Using sockets in C, is it safe to do this in a function?

int ConnectTo(char *ip, int port){
    struct sockaddr_in addr;
    memset(&addr, 0, sizeof(addr));
    inet_pton(AF_INET, ip, &addr.sin_addr.s_addr);
    addr.sin_port = htons(port);

    int sock = socket(AF_INET, SOCK_STREAM, IPPROTO_TCP);
    if(connect(sock, (struct sockaddr *) &addr, sizeof(addr))
        return sock;
    else
        return -1;
}

More specifically, the prototype given in 'man connect' is

int connect(int sockfd, const struct sockaddr *addr, socklen_t addrlen);

Will I be punished somewhere down the line if the sockaddr structure is trashed later?

A: 

I've never had a problem doing it that way.

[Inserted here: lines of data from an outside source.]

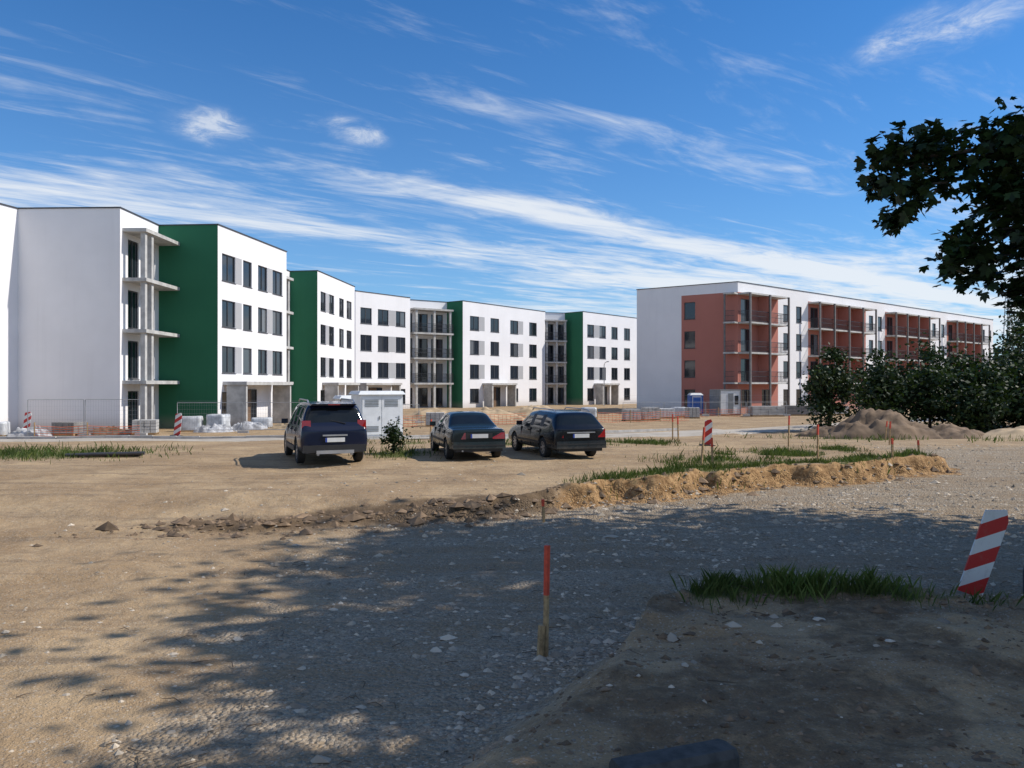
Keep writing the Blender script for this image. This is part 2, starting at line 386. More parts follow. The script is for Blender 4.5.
def make_tree(name,x,y,h,cr,cz0,nclump,per,lsize,trunk=.2,csig=.16,mat=None,keep=None,flat=1,xr=None,nlimb=9):
    z0=hz(x,y)-.05; e=empty(name,(x,y,z0)); mb=MB()
    cc=[];ch=(h-cz0)/2; cm=cz0+ch; ph=rng.uniform(0,6)
    while len(cc)<nclump:
        p=rng.normal(size=3); p/=np.linalg.norm(p); r=rng.random()**.45
        rz=p[2]*r; wid=cr*(1-.25*max(0,rz))*(.8+.35*math.sin(3*math.atan2(p[1],p[0])+ph))*rng.uniform(.75,1.25)
        q=np.array([p[0]*r*wid,p[1]*r*wid,cm+rz*ch*rng.uniform(.8,1.15)])
        if keep is None or keep(q[0]+x,q[1]+y,q[2]+z0): cc.append(q)
    cc=np.array(cc)
    bend=[(0,0,0),(.05*cr*random.uniform(-1,1),.05*cr,h*.25),(.08*cr*random.uniform(-1,1),0,h*.5),(0,0,h*.85)]
    mb.tube(bend,[trunk,trunk*.75,trunk*.5,trunk*.08],M_BARK,10)
    for k in range(min(nlimb,len(cc))):
        t=Vector(cc[rng.integers(len(cc))]); s=Vector((0,0,max(cz0*.7,min(t.z-.25*h,h*.6)))); mid=(s+t)/2+Vector((0,0,.06*h))
        mb.tube([s,mid,t],[trunk*.38,trunk*.22,trunk*.05],M_BARK,6)
    mb.obj('trunk',e,True)
    C=np.repeat(cc,per,0); sig=cr*csig*rng.uniform(.5,1.6,(nclump,1)); C=C+rng.normal(size=C.shape)*np.repeat(sig,per,0)*np.array([1,1,.75])
    if keep is not None:
        k=np.array([keep(a[0]+x,a[1]+y,a[2]+z0) for a in C]); C=C[k]
    q,f=leaf_quads(C,lsize); fast_mesh('crown',q,f,[mat or M_LEAF],False,e)
    return e
off=lambda x,y,z: (x>.70*y+.35) if y>0 else x>1.5
t1=make_tree('chestnut_tree',8.8,5.2,9.6,3.6,3.2,78,120,.24,.24,.14,M_LEAF,off,nlimb=12)
make_tree('chestnut_tree',14.1,11.8,15.6,4.6,3.2,160,150,.28,.28,.15,M_LEAF,off,nlimb=12)
make_tree('chestnut_tree',11.4,8.2,12.9,3.3,3.6,90,130,.26,.24,.15,M_LEAF,off,nlimb=12)
make_tree('chestnut_tree',8.8,1.2,8.4,3.1,3.4,50,100,.25,.22,.14,M_LEAF,off,nlimb=10)
bough=[(3.52,4.38,.17),(3.46,4.11,.15),(3.62,3.93,.16),(3.76,4.34,.17),(3.99,4.45,.17),(4.08,4.2,.22),(3.56,3.75,.09),(4.35,4.42,.20),(4.44,4.16,.24),
 (4.53,3.75,.26),(4.25,3.52,.18),(4.04,3.40,.12),(4.40,3.30,.18),(4.62,3.10,.15),(4.8,4.30,.22),(4.85,4.0,.28),(4.9,3.5,.26),(4.7,3.85,.22),(4.3,3.95,.16),(4.85,3.1,.2),(4.55,4.35,.2),(4.7,3.4,.2)]
mb=MB(); lp=t1.location
def L(p): return (p[0]-lp.x,p[1]-lp.y,p[2]-lp.z)
mb.tube([L((8.8,5.2,3.6)),L((7.2,6.0,4.5)),L((5.9,6.6,4.75)),L((4.9,6.9,4.5)),L((4.3,7.0,4.35)),L((3.8,7.05,4.3)),L((3.5,7.0,4.3))],[.13,.09,.065,.04,.025,.014,.006],M_BARK,8)
mb.tube([L((5.9,6.6,4.75)),L((5.1,6.9,4.1)),L((4.6,7.1,3.6)),L((4.25,7.1,3.35))],[.05,.035,.02,.006],M_BARK,6)
Cs=[]
for (a,b,r) in bough:
    yy=7+rng.uniform(-.3,.3); n=int(50+r*560)
    c=np.stack([rng.normal(a,r*.52,n),rng.normal(yy,r*.9,n),rng.normal(b,r*.52,n)],1); Cs.append(c)
    s=Vector((a+.35,7,b+.12)); mb.tube([L(s),L(((a+s.x)/2,(yy+7)/2,b+.1)),L((a,yy,b-.05))],[.014,.009,.004],M_BARK,5)
mb.obj('bough',t1,True)
C=np.concatenate(Cs)-np.array([lp.x,lp.y,lp.z]); q,f=palmate(C,.098); fast_mesh('bough_leaves',q,f,[M_LEAF],False,t1)
make_tree('deciduous_tree',19.0,46,5.2,1.6,.3,44,130,.20,.12,.20,M_LEAF2)
for (x,y,h,r) in ((22.6,47,4.0,1.7),(24.2,50,5.0,1.6),(25.6,47,3.7,1.9),(27.2,50,5.7,1.9),(28.6,46,4.2,1.7),(30.0,50,5.2,2.1),(31.7,48,6.0,1.9),(32.2,45,3.9,1.8),(34.0,50,6.9,2.4),(33.6,44,4.6,1.7),(36.6,52,7.6,2.5),(35.2,46,5.6,2.0),(30.5,44,3.0,1.5),(26.8,44.5,2.6,1.3)):
    make_tree('deciduous_tree',x,y,h,r,.2,32,110,.23,.10,.26,M_LEAF2)
make_tree('birch_tree',39.6,60,9.8,1.5,3.0,26,60,.22,.12,.2,M_LEAF2)
make_tree('birch_tree',42.0,62,10.8,1.8,2.5,26,70,.22,.12,.2,M_LEAF2)
make_tree('weed_shrub',-3.75,24.4,1.0,.42,.1,22,36,.09,.02,.26,M_LEAF2,nlimb=14)
C=[];
for k in range(120):
    x=rng.uniform(70,210); y=rng.uniform(128,150)
    C.append(rng.normal((x,y,rng.uniform(2,6)),(3,3,2),(90,3)))
q,f=leaf_quads(np.concatenate(C),1.1); fast_mesh('distant_trees',q,f,[M_LEAF2])

# ------------------------------------------------------------ buildings
class Bld:
    def __init__(s,name,loc):
        s.name=name; s.loc=loc; s.p={k:MB() for k in('walls','windows','balconies','roof','entrance')}
    def done(s):
        e=empty(s.name,s.loc)
        for k,m in s.p.items():
            if m.v: m.obj(k,e,False,loc=(-s.loc[0],-s.loc[1],-s.loc[2]))
        return e
class Fr:
    def __init__(s,p0,p1):
        s.p0=p0; dx,dy=p1[0]-p0[0],p1[1]-p0[1]; s.L=math.hypot(dx,dy); s.d=(dx/s.L,dy/s.L); s.n=(s.d[1],-s.d[0])
    def P(s,t,o,z): return (s.p0[0]+s.d[0]*t+s.n[0]*o,s.p0[1]+s.d[1]*t+s.n[1]*o,z)
    def box(s,mb,t0,t1,o0,o1,z0,z1,mat):
        mb.hexa([s.P(t0,o1,z0),s.P(t1,o1,z0),s.P(t1,o0,z0),s.P(t0,o0,z0)],[s.P(t0,o1,z1),s.P(t1,o1,z1),s.P(t1,o0,z1),s.P(t0,o0,z1)],mat)
Z0=-1.1; ZT=12.1
def wall(b,fr,t0,t1,z0,z1,ops,mat,rec=.14):
    W=b.p['walls']; G=b.p['windows']
    ts=sorted({t0,t1}|{o[0] for o in ops}|{o[1] for o in ops}); zs=sorted({z0,z1}|{o[2] for o in ops}|{o[3] for o in ops})
    for i in range(len(ts)-1):
        for j in range(len(zs)-1):
            tm=(ts[i]+ts[i+1])/2; zm=(zs[j]+zs[j+1])/2
            if any(o[0]<tm<o[1] and o[2]<zm<o[3] for o in ops): continue
            W.face([fr.P(ts[i],0,zs[j]),fr.P(ts[i+1],0,zs[j]),fr.P(ts[i+1],0,zs[j+1]),fr.P(ts[i],0,zs[j+1])],mat)
    for o in ops:
        a,c,zl,zh=o[:4]; 
        q=[(a,zl),(c,zl),(c,zh),(a,zh)]
        for k in range(4):
            u,v=q[k],q[(k+1)%4]
            W.face([fr.P(u[0],0,u[1]),fr.P(v[0],0,v[1]),fr.P(v[0],-rec,v[1]),fr.P(u[0],-rec,u[1])],mat)
        npan=2 if (c-a)>1.25 else 1
        if (c-a)>2.2: npan=3
        w=(c-a)/npan
        for k in range(npan):
            G.face([fr.P(a+k*w+.03,-rec+.03,zl+.03),fr.P(a+(k+1)*w-.03,-rec+.03,zl+.03),fr.P(a+(k+1)*w-.03,-rec+.03,zh-.03),fr.P(a+k*w+.03,-rec+.03,zh-.03)],M_GLASS)
        for k in range(npan+1):
            x=a+k*w; x0=max(a,x-.035); x1=min(c,x+.035)
            fr.box(G,x0,x1,-rec,-rec+.07,zl,zh,M_FRAME)
        for k in range(npan):
            x0=a+k*w+.035;x1=a+(k+1)*w-.035
            fr.box(G,x0,x1,-rec,-rec+.067,zl,zl+.07,M_FRAME); fr.box(G,x0,x1,-rec,-rec+.067,zh-.07,zh,M_FRAME)
        fr.box(G,a-.03,c+.03,-.02,.045,zl-.045,zl-.003,M_CAP)
FL=[-.45,2.45,5.35,8.25]
def wins(cols,lo=.5,hi=2.2,skip=()):
    return [(a,c,z+lo,z+hi) for k,z in enumerate(FL) for j,(a,c) in enumerate(cols) if (k,j) not in skip]
def cap(b,fr,k=0,ext=0):
    fr.box(b.p['roof'],-ext,fr.L+ext,-.35,.05,ZT+.004*k,ZT+.07+.004*k,M_CAP)
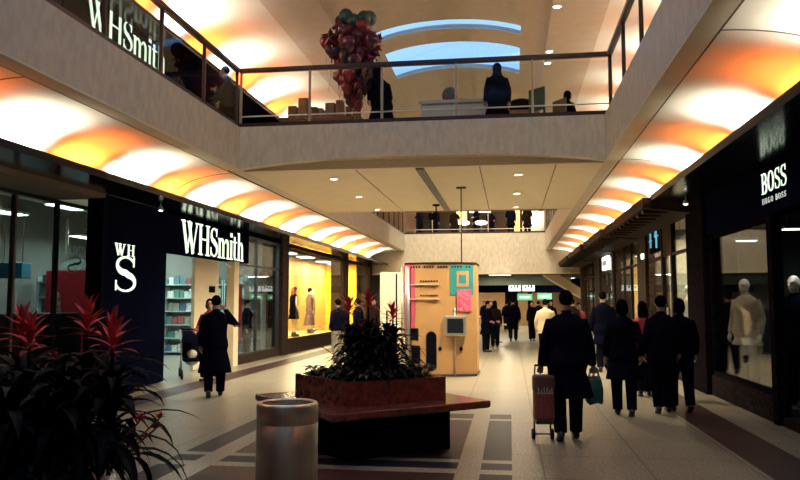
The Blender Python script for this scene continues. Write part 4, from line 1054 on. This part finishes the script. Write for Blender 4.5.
# on the left
person('person in a long black coat, one arm raised to the head, before the bookshop entrance', (-5.02, 12.4, 0), AWAY + .35, 1.72, .15, 1, ('phone', 'hang'), 'cloth_black', .42, 'cloth_black', 'short', vox=.008, width=1.12, lean=.06)
person('woman in a red coat pushing a pushchair out of the bookshop entrance', (-6.20, 15.0, 0), TOWARD, 1.68, .08, 1, ('push', 'push'), 'cloth_red', .70, 'cloth_char', 'bob', vox=.009, turn=.35)
person('man in dark jacket and pale grey trousers behind the planter, by the yellow window', (-4.62, 20.0, 0), LEFT - .7, 1.70, .06, 1, ('pocket', 'pocket'), 'cloth_black', .84, 'cloth_grey', 'short', vox=.009, width=1.18)
person('companion in a dark coat next to the man with pale grey trousers', (-4.25, 20.9, 0), LEFT - .3, 1.72, .0, 1, ('hang', 'hang'), 'cloth_navy', .7, 'cloth_char', 'short', vox=.010)
person('dark-coated shopper half hidden by the planter flowers, nearer the companion', (-4.25, 23.4, 0), TOWARD, 1.76, .0, 1, ('hang', 'hang'), 'cloth_brown', .7, 'cloth_char', 'short', vox=.012)
person('dark-coated shopper half hidden by the planter flowers, nearer the cream cabinet', (-4.05, 25.0, 0), AWAY, 1.70, .0, 1, ('hang', 'hang'), 'cloth_char', .7, 'cloth_char', 'bob', vox=.012)
person('dim figure standing inside the dark second bookshop window', (-7.7, 21.4, 0), RIGHT, 1.68, .0, 1, ('hang', 'hang'), 'cloth_black', .6, 'cloth_char', 'short', vox=.012)
# far along the mall
person('broad man in black walking away under the lit signs of the far hall', (.12, 32.3, 0), AWAY, 1.78, .12, 1, ('hang', 'pocket'), 'cloth_black', .78, 'cloth_char', 'short', vox=.012, width=1.25)
person('slim person in dark clothes to the side of the broad man in the far hall', (.92, 32.6, 0), TOWARD, 1.66, .10, 1, ('hang', 'hang'), 'cloth_char', .75, 'cloth_black', 'short', vox=.012, width=.9)
person('person in black leaning forward beyond the screen side of the kiosk', (-.80, 25.0, 0), RIGHT - .5, 1.66, .0, 1, ('push', 'push'), 'cloth_black', .6, 'cloth_char', 'short', vox=.012, width=1.15, lean=.12)
person('person in a pale top standing behind the one at the kiosk side', (-.55, 27.6, 0), AWAY, 1.68, .0, 1, ('hang', 'hang'), 'cloth_brown', .8, 'cloth_char', 'long', vox=.012)
for i, (x, y, c) in enumerate(((-1.0, 41, 'cloth_black'), (-.2, 44, 'cloth_navy'), (-1.5, 45, 'cloth_black'), (1.5, 41, 'cloth_char'), (1.9, 36, 'cloth_navy'))):
    person(('dark distant shopper near the kiosk edge in the far hall', 'dark distant shopper before the pale far shop', 'dark distant shopper farthest behind the kiosk', 'dark distant shopper under the slanted stair',
            'dark distant shopper beside the last canopy')[i], (x, y, 0), (TOWARD, AWAY)[i % 2], 1.7, .08, 1, ('hang', 'hang'), c, .7, 'cloth_char', 'short', vox=.014, width=1.1)
# upper floor
person('dark-coated balloon seller standing on the bridge', (-2.74, 16.0, 5.0), AWAY + .9, 1.85, .0, 1, ('fwd', 'pocket'), 'cloth_black', .15, 'cloth_black', 'hood', vox=.010, width=1.5, lean=.2)
person('woman with long dark hair in a black coat leaning at the bridge balustrade', (-.21, 15.6, 5.0), AWAY + .2, 1.64, .0, 1, ('hang', 'hang'), 'cloth_black', .45, 'cloth_black', 'hood', vox=.009, width=1.2)
person('child in a dark jumper seated near the end of the bridge', (1.28, 16.3, 5.0), RIGHT + .6, 1.55, .0, 1, ('lap', 'lap'), 'cloth_navy', .8, 'cloth_char', 'bob', vox=.010, sit=True)
person('dark figure at the corner of the left gallery, by the bridge balustrade', (-6.0, 15.1, 5.0), LEFT, 1.68, .0, 1, ('hang', 'hang'), 'cloth_brown', .6, 'cloth_char', 'short', vox=.012, width=1.1)
person('dark figure walking along the left gallery under the lit upper lettering', (-6.75, 16.2, 5.0), AWAY, 1.72, .1, 1, ('hang', 'hang'), 'cloth_black', .6, 'cloth_char', 'short', vox=.012, width=1.2)
for i, (x, y, f) in enumerate(((-3.9, 39.2, 0), (-2.9, 40.2, PI), (-1.0, 41, PI), (.1, 39.0, 0), (.95, 39.4, PI), (-4.6, 38.9, 1.5), (-1.7, 39.4, 2.2))):
    person(('dark visitor on the far gallery beside the security camera', 'dark visitor on the far gallery behind the first post', 'dark visitor on the far gallery behind the white lamps', 'dark visitor on the far gallery before the orange panel',
            'visitor silhouetted against the bright panel of the far gallery', 'dark visitor at the corner of the far gallery', 'dark visitor on the far gallery just before the thin pole')[i],
           (x, y, 5.0), f, 1.7, .0, 1, ('hang', 'rail'), ('cloth_black', 'cloth_brown', 'cloth_navy')[i % 3], .6, 'cloth_char', 'short', vox=.016, width=1.1)

# mannequins
def mannequin(label, loc, face, coat, legs, hair=None, hairm='hair_dark', hem=.55, H=1.72, base=True, hat=None, skin='mannequin', arms=('hang', 'hang'), w=.95, sleeve=True):
    t = person(label, (loc[0], loc[1], loc[2] + .03), face, H, .0, 1, arms, coat, hem, legs, hair, hairm, hat, .011, False, w, 'mannequin', 'mannequin', skin, None, None, 0, sleeve)
    MB().lathe([(0, -.03), (.22, -.03), (.22, -.012), (.02, -.004), (0, -.004)], n=24).build('base_plate', 'steel_dark', t, True)
    return t
mannequin('auburn-haired mannequin in a short black dress in the yellow window', (-7.5, 25.6, .42), RIGHT + .9, 'cloth_black', None, 'long', 'hair_red', .60, sleeve=False)
mannequin('mannequin in a long dark patterned dress in the yellow window', (-7.7, 28.4, .42), RIGHT + .6, 'cloth_dress', None, 'short', 'hair_dark', .30)
mannequin('pale mannequin in a beige outfit deeper in the yellow window', (-8.2, 30.6, .42), RIGHT, 'cloth_cream', 'cloth_cream', None, 'hair_dark', .75)
mannequin('bald mannequin in a beige jacket, behind the glass pane of the near clothes shop', (3.95, 13.45, .12), LEFT + .7, 'cloth_cream', 'cloth_char', None, hem=.7, w=1.15, H=1.86)
mannequin('bald mannequin in a black suit behind the side glass of the near shop entrance', (4.02, 11.4, .12), LEFT + .7, 'cloth_navy', 'cloth_black', None, hem=.78, w=1.1, H=1.84)
mannequin('mannequin in a white tee shirt behind the glazed door with warm light', (4.4, 19.4, .3), LEFT, 'mannequin', 'cloth_char', None, hem=.8)
struct('floor_right_display', MB().box(4.0, 5.6, 18.6, 20.1, 0, .30), 'cream')

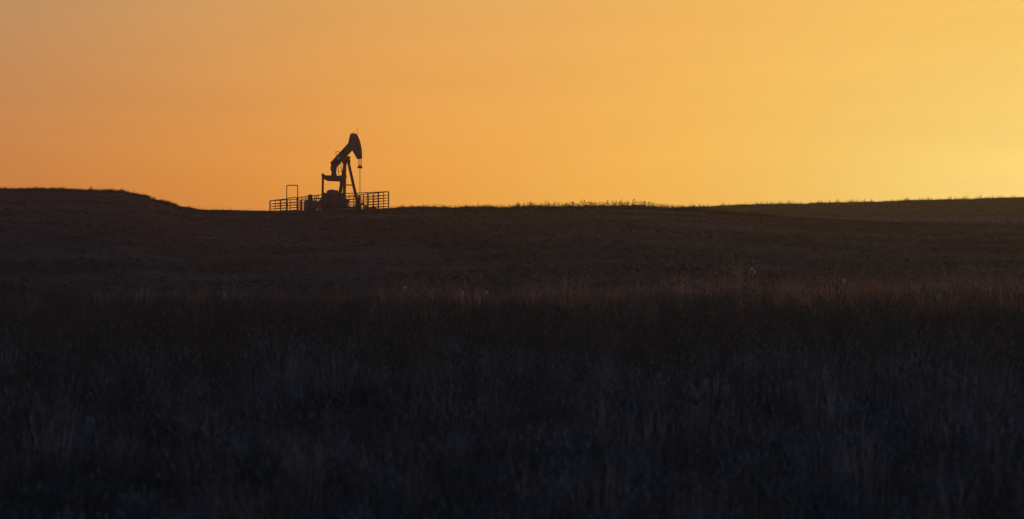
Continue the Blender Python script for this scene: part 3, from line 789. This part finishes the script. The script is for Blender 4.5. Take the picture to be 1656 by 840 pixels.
for i, a in enumerate([
    (364, 478, 55.5, 'pale-headed weed at the meadow edge, far to the left below the bow gate', 'pale', GA),
    (655, 468, 55.5, 'pale-headed weed at the meadow edge below the right end of the fence', 'pale', GA),
    (748, 478, 54.5, 'pale-headed weed at the meadow edge, left one of a close pair right of the fence', 'pale', GA),
    (786, 480, 54.0, 'pale-headed weed at the meadow edge, right one of a close pair right of the fence', 'pale', GA),
    (1218, 438, 55.5, 'tallest pale-headed weed at the meadow edge, standing well clear of the grass', 'pale', GA),
    (1105, 466, 55.0, 'pale-headed weed at the meadow edge just left of a dark weed', 'pale', GA),
    (1364, 456, 55.0, 'pale-headed weed at the meadow edge, the one farthest right', 'pale', GA),
    (1037, 460, 55.5, 'dark-headed weed at the meadow edge, left one of the dark two', 'dark', GA),
    (1128, 463, 55.5, 'dark-headed weed at the meadow edge, right one of the dark two', 'dark', GA),
    (147, 302.5, 123.5, 'thin weed on top of the left mound against the orange sky', 'dark', GB),
    (718, 332, 123.5, 'short thin weed on the skyline, first one right of the fence', 'dark', GB),
    (786, 331, 123.5, 'thin weed on the skyline, second one right of the fence', 'dark', GB),
    (857, 328.5, 123.5, 'thin weed on the skyline between the fence and the tall clump', 'dark', GB),
    (983, 324.5, 123.5, 'tall thin weed on the skyline at the crest of the near hill', 'dark', GB),
    (1025, 323, 123.5, 'tallest weed on the skyline, right of the crest of the near hill', 'dark', GB),
    (1042, 326, 123.5, 'bushy weed on the skyline just right of the tallest one', 'dark', GB),
    (572, 598, 18.0, 'pale drooping weed in the dark meadow straight below the pump jack', 'plume', GC_),
    (1118, 634, 14.5, 'pale weed in the dark meadow right of the middle of the photo', 'plume', GC_),
    (1180, 636, 14.0, 'small pale weed in the dark meadow beside a larger one on its left', 'plume', GC_),
    (148, 686, 12.2, 'pale weed in the dark meadow near the lower left corner', 'plume', GC_),
    (1558, 682, 12.0, 'pale weed in the dark meadow near the lower right corner', 'plume', GC_)]):
    weed(a[0], a[1], a[2], a[3], a[4], 40 + i, a[5])

# ------------------------------------------------------------------ evening haze
def haze():
    m = bpy.data.materials.new('evening_haze'); m.use_nodes = True
    n, l = m.node_tree.nodes, m.node_tree.links
    for k in list(n):
        if k.type != 'OUTPUT_MATERIAL': n.remove(k)
    out = [k for k in n if k.type == 'OUTPUT_MATERIAL'][0]
    v = n.new('ShaderNodeVolumePrincipled'); v.inputs['Color'].default_value = (.95, .84, .95, 1)
    v.inputs['Density'].default_value = 0.00072; v.inputs['Anisotropy'].default_value = .88
    l.new(v.outputs[0], out.inputs['Volume'])
    MB().box((0, 500, 6.5), (7600, 2400, 23)).build('haze', m)
    tag(bpy.data.objects['haze'], kind='stuff')
haze()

The socket structure must hold the sockaddr data afterward.

wallyk
A: 

The reason the sockaddr is passed as a pointer is because it is a structure and they want to avoid copying it unnecessarily, which is would what would happen if it was passed as a value. A pointer is typically as big as a single memory word - 32 or 64 bits in most cases. A sockaddr struct is quite big, on my platform its at least 18 bytes.

Logically it would be quite hard for another function down the line to access that pointer, The only way that could ever happen was if the connect() function stored that pointer globally somewhere which is totally nuts and wouldn't make any sense and if there was ever a socket API that did that you should either kill yourself or the developer of that implementation.

rep_movsd
So, just to be completely clear, I should preserve the sockaddr structure because once this function is popped off the stack the structure's memory is fair game (and free it when I close the socket)? Seems completely logical to me, I was mostly curious as to whether or not sockets continues to use that structure long after connecting, which would lead to destruction if the memory is trashed.
Asuah
No, you need not preserve that...The connect() function is done with the sockaddr once it returns, as i said in my reply, no sane implementation of connect() would try to access that memory again....
rep_movsd
+1  A: 

What you're doing is completely safe - the socket takes a copy of anything that it needs from the sockaddr.

caf
Exactly what I was looking for, thanks!